[start]
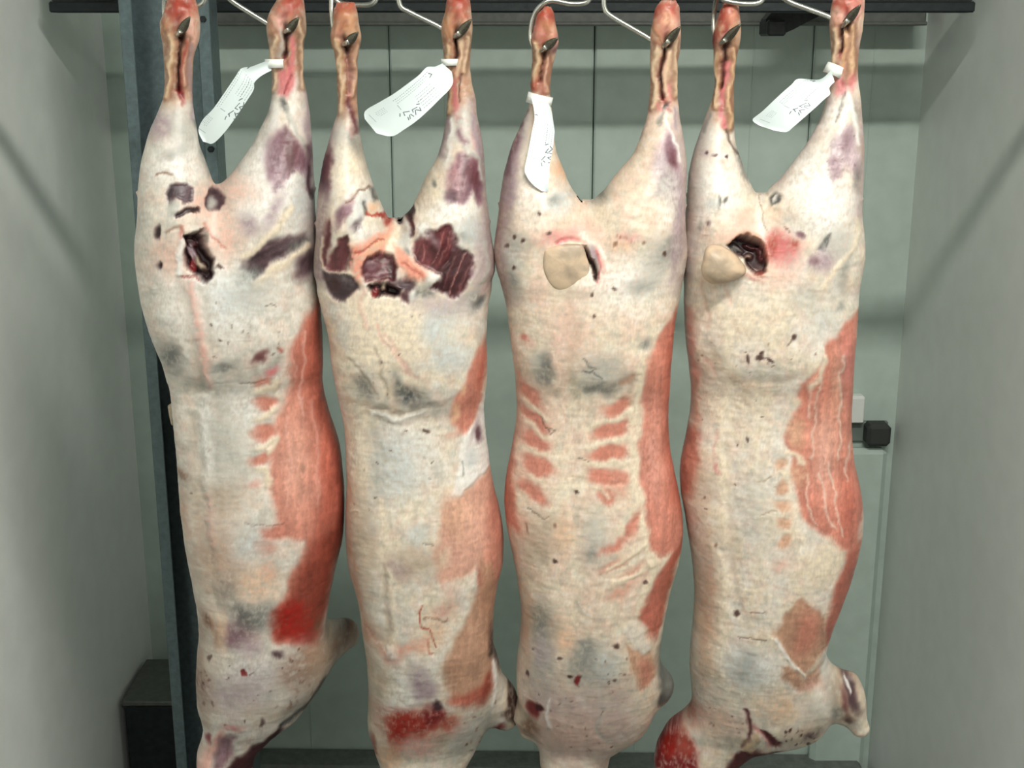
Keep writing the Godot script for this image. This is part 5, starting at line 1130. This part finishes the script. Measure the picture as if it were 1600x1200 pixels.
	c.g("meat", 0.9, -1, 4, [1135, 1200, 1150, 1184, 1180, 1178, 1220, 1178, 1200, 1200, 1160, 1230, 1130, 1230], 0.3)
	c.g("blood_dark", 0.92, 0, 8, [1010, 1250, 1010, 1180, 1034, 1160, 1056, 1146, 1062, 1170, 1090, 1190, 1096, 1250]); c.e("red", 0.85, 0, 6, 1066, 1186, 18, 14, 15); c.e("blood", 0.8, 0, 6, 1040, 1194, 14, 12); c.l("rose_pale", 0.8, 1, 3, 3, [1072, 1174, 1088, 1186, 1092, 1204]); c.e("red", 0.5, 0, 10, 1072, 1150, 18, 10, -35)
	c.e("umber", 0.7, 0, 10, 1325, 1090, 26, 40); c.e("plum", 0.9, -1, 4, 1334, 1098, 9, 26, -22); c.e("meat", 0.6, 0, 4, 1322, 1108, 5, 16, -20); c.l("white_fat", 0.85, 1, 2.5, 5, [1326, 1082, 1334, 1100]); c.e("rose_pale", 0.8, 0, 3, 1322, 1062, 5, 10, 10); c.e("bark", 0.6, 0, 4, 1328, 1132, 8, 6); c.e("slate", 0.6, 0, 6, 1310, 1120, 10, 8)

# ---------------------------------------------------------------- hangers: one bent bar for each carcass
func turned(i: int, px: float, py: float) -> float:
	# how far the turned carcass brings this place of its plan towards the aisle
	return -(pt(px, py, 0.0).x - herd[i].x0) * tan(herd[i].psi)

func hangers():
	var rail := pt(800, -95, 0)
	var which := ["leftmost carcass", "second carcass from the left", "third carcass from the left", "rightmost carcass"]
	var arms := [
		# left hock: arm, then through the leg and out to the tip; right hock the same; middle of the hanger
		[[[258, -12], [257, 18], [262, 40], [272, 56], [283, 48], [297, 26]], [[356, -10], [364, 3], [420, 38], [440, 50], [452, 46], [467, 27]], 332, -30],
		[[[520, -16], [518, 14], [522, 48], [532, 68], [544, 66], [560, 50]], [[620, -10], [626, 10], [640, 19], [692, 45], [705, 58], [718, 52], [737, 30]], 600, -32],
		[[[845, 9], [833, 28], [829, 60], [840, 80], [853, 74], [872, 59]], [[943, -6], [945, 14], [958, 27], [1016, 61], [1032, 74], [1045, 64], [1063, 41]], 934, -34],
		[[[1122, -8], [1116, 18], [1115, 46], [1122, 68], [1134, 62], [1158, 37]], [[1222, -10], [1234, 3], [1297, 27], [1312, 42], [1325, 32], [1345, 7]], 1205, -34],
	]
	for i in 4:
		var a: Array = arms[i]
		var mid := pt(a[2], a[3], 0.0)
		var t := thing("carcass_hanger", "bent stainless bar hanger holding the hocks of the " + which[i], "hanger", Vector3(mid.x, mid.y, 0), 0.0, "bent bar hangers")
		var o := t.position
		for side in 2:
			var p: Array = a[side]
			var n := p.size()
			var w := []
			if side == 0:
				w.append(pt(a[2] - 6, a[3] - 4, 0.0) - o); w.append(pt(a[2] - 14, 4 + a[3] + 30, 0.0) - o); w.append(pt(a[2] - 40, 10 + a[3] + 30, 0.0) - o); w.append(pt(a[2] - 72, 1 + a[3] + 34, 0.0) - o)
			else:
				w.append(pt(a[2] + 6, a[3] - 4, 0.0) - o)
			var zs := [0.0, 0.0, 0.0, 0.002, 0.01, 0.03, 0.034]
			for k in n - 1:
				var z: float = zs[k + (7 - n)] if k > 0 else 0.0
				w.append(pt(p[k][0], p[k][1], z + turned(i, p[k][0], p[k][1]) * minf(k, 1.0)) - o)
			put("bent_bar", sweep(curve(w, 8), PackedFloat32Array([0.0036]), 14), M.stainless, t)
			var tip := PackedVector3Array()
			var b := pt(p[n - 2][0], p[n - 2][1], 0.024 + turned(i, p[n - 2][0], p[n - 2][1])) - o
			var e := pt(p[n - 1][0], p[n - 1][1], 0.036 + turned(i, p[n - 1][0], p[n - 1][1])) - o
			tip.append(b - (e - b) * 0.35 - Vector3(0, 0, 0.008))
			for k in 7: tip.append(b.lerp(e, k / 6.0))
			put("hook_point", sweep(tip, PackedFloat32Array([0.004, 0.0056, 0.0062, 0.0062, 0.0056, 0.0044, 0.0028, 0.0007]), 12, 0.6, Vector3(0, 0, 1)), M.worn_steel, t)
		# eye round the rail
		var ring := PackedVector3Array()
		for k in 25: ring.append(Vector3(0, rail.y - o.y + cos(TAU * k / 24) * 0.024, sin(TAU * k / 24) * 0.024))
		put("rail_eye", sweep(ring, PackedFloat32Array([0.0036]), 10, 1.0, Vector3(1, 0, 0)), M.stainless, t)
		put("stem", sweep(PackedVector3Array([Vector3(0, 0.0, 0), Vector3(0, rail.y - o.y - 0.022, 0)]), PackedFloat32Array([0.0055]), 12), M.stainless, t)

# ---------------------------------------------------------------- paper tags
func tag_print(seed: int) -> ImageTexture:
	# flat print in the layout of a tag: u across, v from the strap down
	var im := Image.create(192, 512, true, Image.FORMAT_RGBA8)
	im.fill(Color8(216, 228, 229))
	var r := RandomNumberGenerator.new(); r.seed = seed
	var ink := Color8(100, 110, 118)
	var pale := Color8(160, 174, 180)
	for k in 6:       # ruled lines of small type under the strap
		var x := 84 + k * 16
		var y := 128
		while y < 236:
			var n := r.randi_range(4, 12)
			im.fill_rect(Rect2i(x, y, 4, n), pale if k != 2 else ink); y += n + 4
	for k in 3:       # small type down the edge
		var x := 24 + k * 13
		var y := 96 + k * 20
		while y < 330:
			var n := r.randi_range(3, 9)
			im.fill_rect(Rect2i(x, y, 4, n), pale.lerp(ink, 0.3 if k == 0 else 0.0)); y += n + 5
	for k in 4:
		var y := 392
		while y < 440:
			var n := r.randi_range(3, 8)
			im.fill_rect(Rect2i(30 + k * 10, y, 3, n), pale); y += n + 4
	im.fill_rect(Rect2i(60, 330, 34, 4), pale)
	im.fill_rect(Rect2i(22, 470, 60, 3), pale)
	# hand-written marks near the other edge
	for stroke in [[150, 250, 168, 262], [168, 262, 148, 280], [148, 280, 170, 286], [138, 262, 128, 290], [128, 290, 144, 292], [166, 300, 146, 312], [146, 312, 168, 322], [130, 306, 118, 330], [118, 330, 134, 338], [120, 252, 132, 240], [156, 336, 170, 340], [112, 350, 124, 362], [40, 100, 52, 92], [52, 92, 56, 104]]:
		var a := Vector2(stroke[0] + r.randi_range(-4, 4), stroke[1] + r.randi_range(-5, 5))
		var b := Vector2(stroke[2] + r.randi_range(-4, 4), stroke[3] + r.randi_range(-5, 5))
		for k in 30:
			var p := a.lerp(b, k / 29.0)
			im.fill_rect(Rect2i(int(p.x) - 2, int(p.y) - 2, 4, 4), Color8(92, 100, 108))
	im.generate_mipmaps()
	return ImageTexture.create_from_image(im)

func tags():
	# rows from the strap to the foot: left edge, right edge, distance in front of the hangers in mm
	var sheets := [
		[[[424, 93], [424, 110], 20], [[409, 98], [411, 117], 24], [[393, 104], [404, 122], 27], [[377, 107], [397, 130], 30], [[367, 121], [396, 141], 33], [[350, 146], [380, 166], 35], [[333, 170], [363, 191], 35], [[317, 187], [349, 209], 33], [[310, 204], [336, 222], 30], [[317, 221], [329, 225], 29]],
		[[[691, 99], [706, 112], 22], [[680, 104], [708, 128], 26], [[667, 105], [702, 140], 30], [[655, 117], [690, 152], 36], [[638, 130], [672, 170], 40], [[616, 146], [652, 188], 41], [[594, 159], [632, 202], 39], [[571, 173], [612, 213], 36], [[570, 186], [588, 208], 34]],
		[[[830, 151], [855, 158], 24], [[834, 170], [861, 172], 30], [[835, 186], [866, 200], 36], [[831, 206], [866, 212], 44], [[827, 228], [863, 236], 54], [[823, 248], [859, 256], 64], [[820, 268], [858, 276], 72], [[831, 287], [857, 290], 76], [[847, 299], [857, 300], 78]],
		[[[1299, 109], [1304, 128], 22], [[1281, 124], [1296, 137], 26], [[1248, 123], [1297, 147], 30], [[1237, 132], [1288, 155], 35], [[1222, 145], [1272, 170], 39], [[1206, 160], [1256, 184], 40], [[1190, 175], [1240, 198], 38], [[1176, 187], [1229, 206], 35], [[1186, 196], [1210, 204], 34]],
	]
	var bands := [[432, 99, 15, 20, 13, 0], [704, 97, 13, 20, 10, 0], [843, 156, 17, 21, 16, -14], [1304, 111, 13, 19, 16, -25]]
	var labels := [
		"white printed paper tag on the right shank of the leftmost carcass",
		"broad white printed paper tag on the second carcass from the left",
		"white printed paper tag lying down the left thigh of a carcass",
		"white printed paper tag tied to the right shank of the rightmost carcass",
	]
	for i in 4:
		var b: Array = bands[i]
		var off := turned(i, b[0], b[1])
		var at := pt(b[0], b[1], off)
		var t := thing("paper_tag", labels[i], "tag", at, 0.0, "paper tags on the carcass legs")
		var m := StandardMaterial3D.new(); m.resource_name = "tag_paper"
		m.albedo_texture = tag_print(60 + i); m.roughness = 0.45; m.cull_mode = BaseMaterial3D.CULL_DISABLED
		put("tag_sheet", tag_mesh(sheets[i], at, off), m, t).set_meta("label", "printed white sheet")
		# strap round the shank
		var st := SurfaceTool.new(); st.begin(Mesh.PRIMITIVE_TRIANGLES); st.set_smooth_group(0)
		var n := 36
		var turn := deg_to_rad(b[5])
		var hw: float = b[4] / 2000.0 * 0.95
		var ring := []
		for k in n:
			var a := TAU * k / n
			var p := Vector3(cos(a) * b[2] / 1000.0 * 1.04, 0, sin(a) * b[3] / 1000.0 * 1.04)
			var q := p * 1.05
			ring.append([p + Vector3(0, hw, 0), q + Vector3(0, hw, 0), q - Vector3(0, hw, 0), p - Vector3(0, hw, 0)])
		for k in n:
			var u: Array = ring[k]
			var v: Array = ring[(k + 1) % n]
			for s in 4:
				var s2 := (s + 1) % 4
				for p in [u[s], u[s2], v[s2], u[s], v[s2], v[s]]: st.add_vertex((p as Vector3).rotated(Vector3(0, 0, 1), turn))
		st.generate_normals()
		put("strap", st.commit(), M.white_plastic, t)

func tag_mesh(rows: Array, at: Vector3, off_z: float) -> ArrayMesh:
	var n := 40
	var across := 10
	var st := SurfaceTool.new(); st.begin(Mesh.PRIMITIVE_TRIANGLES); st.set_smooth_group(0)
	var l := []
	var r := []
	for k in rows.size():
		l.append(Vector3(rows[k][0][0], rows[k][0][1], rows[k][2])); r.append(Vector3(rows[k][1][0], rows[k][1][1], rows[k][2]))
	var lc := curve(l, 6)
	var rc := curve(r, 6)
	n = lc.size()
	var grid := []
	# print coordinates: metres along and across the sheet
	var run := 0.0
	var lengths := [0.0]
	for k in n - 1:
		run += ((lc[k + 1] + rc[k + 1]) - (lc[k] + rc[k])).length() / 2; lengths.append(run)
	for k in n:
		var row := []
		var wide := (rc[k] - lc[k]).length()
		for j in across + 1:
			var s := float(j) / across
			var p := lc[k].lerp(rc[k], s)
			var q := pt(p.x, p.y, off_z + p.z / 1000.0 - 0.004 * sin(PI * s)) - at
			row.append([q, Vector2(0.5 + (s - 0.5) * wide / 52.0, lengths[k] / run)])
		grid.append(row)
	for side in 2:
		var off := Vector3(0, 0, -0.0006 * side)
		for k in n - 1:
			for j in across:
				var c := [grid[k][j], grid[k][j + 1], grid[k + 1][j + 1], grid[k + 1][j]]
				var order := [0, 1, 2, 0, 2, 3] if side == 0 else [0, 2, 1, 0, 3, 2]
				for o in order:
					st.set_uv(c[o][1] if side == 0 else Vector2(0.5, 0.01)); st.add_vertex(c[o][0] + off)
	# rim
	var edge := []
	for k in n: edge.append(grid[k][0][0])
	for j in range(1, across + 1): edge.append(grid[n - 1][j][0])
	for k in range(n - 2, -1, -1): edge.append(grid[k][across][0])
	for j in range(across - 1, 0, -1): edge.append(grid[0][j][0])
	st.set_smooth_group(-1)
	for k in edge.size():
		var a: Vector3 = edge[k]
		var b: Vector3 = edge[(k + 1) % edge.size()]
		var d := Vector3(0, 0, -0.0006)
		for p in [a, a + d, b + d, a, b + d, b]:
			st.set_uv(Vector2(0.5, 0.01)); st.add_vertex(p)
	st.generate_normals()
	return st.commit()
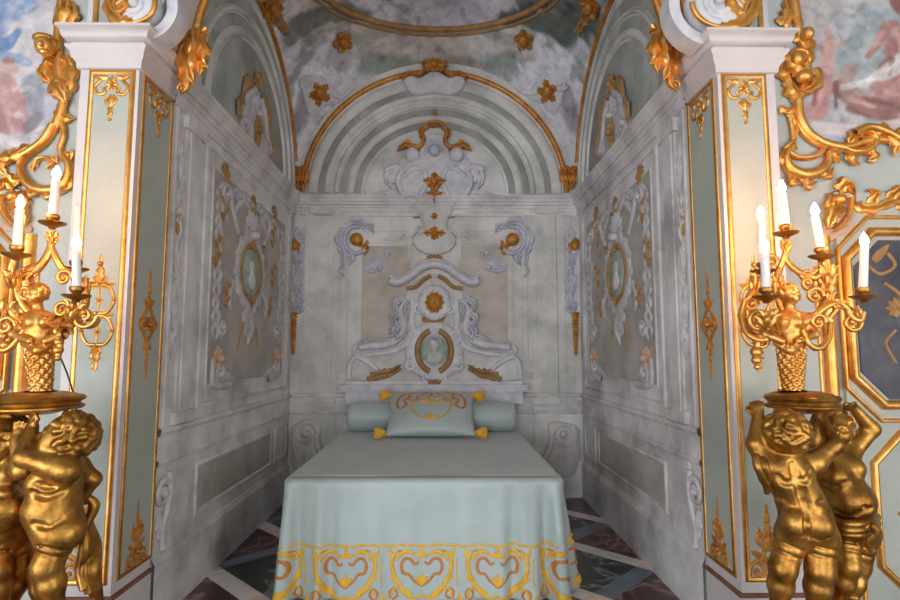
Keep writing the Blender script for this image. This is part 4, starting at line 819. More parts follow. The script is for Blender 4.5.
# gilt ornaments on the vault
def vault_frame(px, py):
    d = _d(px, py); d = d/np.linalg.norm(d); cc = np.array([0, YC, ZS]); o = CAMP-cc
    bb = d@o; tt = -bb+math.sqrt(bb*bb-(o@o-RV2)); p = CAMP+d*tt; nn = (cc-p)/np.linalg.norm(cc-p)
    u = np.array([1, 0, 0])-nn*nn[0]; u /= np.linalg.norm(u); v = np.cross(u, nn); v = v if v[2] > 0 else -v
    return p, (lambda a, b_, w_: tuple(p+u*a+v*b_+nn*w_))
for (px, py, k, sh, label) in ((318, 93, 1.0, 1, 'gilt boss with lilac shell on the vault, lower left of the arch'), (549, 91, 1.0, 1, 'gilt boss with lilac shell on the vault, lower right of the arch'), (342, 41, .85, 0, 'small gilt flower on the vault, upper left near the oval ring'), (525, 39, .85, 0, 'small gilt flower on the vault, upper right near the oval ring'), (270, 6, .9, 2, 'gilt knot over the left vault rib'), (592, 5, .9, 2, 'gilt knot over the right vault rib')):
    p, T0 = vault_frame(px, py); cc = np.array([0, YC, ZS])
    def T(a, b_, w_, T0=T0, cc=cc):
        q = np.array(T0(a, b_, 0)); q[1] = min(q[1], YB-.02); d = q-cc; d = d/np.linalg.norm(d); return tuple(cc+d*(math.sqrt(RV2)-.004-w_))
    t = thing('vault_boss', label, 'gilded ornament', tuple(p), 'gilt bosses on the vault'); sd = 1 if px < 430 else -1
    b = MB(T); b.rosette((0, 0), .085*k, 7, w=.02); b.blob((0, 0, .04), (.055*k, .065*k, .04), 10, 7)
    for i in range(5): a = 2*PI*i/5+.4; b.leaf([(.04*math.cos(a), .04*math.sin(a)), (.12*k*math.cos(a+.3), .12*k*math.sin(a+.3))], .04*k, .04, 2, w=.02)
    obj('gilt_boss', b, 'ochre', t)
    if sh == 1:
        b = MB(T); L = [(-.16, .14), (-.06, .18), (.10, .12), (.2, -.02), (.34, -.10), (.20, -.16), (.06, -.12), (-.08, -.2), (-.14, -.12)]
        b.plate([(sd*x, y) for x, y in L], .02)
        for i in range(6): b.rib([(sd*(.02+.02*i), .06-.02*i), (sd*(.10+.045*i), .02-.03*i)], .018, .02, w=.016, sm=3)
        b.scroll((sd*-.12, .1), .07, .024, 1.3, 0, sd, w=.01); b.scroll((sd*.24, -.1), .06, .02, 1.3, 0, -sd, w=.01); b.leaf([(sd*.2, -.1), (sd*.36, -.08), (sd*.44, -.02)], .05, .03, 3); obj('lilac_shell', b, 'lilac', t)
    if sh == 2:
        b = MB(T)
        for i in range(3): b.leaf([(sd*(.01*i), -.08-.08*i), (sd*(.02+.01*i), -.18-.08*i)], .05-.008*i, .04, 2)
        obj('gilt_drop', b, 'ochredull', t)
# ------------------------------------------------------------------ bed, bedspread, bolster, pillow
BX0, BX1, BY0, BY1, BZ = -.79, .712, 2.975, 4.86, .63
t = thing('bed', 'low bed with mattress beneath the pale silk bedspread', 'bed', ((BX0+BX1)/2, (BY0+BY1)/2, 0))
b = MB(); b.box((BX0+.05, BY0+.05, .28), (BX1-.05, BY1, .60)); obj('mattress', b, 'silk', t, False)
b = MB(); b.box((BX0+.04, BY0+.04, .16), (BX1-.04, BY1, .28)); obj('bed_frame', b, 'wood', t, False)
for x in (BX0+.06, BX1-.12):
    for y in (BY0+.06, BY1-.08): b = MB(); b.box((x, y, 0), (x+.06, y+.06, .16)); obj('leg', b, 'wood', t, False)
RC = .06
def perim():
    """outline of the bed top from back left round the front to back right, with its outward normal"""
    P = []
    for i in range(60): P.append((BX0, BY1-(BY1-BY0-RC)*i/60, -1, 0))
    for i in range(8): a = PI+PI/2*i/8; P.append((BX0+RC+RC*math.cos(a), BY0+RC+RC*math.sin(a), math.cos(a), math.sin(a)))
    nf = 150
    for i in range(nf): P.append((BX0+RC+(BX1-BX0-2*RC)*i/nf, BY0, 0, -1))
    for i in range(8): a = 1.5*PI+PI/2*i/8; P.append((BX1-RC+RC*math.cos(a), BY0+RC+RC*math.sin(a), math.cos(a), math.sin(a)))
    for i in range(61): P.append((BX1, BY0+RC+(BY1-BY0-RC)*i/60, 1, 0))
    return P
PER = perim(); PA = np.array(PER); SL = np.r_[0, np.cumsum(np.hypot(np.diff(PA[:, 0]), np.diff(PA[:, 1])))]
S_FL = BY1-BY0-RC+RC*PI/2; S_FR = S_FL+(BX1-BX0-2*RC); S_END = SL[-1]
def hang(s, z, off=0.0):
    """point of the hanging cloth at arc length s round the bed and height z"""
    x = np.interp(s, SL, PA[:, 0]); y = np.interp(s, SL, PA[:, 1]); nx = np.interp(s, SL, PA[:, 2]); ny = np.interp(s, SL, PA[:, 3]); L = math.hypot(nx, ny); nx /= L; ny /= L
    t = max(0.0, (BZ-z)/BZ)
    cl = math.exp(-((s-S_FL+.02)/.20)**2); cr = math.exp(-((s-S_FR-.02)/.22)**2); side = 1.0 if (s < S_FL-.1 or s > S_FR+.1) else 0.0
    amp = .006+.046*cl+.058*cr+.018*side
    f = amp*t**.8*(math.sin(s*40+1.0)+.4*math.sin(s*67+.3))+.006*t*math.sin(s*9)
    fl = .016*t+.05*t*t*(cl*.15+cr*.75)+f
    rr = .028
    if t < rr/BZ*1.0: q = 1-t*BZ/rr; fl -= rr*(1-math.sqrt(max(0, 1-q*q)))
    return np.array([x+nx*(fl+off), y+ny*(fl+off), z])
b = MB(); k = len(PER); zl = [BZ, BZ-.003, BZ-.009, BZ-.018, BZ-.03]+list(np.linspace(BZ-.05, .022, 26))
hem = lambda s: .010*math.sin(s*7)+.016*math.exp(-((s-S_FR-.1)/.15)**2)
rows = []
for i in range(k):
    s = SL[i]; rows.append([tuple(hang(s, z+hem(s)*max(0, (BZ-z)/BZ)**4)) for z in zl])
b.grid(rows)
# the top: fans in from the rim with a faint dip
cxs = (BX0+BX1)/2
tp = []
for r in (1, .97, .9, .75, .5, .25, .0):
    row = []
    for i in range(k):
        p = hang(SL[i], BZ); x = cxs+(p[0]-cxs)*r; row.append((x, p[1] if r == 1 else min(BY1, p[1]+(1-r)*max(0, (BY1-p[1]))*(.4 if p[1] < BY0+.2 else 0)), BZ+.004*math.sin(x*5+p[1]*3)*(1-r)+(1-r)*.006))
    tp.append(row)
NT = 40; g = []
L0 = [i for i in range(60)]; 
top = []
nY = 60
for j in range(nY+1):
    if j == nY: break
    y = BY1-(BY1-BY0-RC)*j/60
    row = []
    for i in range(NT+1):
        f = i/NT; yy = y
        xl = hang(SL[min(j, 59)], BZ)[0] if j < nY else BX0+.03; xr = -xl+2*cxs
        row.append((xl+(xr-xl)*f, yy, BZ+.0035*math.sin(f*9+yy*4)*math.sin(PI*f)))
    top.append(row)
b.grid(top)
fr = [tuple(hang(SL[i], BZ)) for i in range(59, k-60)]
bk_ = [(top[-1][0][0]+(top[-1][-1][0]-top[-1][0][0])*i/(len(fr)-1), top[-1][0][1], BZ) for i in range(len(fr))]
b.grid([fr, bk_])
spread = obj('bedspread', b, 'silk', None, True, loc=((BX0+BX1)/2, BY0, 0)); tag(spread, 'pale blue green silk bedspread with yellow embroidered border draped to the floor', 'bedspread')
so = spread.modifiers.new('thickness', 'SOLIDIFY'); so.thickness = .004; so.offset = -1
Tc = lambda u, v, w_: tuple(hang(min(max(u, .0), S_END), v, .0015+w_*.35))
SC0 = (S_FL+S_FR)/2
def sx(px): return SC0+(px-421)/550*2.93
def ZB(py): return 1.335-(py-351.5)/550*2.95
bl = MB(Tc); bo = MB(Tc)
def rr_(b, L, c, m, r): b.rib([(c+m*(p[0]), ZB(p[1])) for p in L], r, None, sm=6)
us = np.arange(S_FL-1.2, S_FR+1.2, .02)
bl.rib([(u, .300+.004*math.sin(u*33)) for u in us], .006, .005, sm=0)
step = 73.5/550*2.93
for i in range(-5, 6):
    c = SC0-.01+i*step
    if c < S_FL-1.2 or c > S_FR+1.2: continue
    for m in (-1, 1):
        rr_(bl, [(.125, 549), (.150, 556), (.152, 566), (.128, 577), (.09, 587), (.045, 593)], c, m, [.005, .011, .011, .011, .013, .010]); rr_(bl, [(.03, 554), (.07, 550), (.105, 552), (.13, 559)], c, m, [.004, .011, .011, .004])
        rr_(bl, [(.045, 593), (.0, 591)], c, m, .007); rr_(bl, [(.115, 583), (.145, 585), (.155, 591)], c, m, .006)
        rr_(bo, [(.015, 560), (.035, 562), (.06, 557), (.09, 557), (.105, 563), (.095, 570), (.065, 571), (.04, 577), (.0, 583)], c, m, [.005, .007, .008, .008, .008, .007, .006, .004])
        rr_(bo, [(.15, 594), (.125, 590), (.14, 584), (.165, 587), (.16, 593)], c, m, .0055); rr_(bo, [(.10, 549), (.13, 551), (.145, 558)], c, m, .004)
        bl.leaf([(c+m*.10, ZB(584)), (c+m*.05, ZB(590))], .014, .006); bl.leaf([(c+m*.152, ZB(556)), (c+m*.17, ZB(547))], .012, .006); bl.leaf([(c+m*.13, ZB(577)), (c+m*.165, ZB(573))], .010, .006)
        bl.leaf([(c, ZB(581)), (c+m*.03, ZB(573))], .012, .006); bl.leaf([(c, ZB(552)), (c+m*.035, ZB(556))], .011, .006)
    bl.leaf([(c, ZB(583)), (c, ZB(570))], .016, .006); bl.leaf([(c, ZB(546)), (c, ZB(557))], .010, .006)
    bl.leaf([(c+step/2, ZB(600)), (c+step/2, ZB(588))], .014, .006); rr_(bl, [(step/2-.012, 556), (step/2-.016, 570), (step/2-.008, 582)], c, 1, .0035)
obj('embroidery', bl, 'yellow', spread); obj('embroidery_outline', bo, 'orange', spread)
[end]
Exercise description :: Write out the lines from the start of the material to the line with "return -(pt(px, py, 0.0).x", inclusive and exactly. Skip the pictures.

Full response ::
Keep writing the Godot script for this image. This is part 5, starting at line 1130. This part finishes the script. Measure the picture as if it were 1600x1200 pixels.
	c.g("meat", 0.9, -1, 4, [1135, 1200, 1150, 1184, 1180, 1178, 1220, 1178, 1200, 1200, 1160, 1230, 1130, 1230], 0.3)
	c.g("blood_dark", 0.92, 0, 8, [1010, 1250, 1010, 1180, 1034, 1160, 1056, 1146, 1062, 1170, 1090, 1190, 1096, 1250]); c.e("red", 0.85, 0, 6, 1066, 1186, 18, 14, 15); c.e("blood", 0.8, 0, 6, 1040, 1194, 14, 12); c.l("rose_pale", 0.8, 1, 3, 3, [1072, 1174, 1088, 1186, 1092, 1204]); c.e("red", 0.5, 0, 10, 1072, 1150, 18, 10, -35)
	c.e("umber", 0.7, 0, 10, 1325, 1090, 26, 40); c.e("plum", 0.9, -1, 4, 1334, 1098, 9, 26, -22); c.e("meat", 0.6, 0, 4, 1322, 1108, 5, 16, -20); c.l("white_fat", 0.85, 1, 2.5, 5, [1326, 1082, 1334, 1100]); c.e("rose_pale", 0.8, 0, 3, 1322, 1062, 5, 10, 10); c.e("bark", 0.6, 0, 4, 1328, 1132, 8, 6); c.e("slate", 0.6, 0, 6, 1310, 1120, 10, 8)

# ---------------------------------------------------------------- hangers: one bent bar for each carcass
func turned(i: int, px: float, py: float) -> float:
	# how far the turned carcass brings this place of its plan towards the aisle
	return -(pt(px, py, 0.0).x - herd[i].x0) * tan(herd[i].psi)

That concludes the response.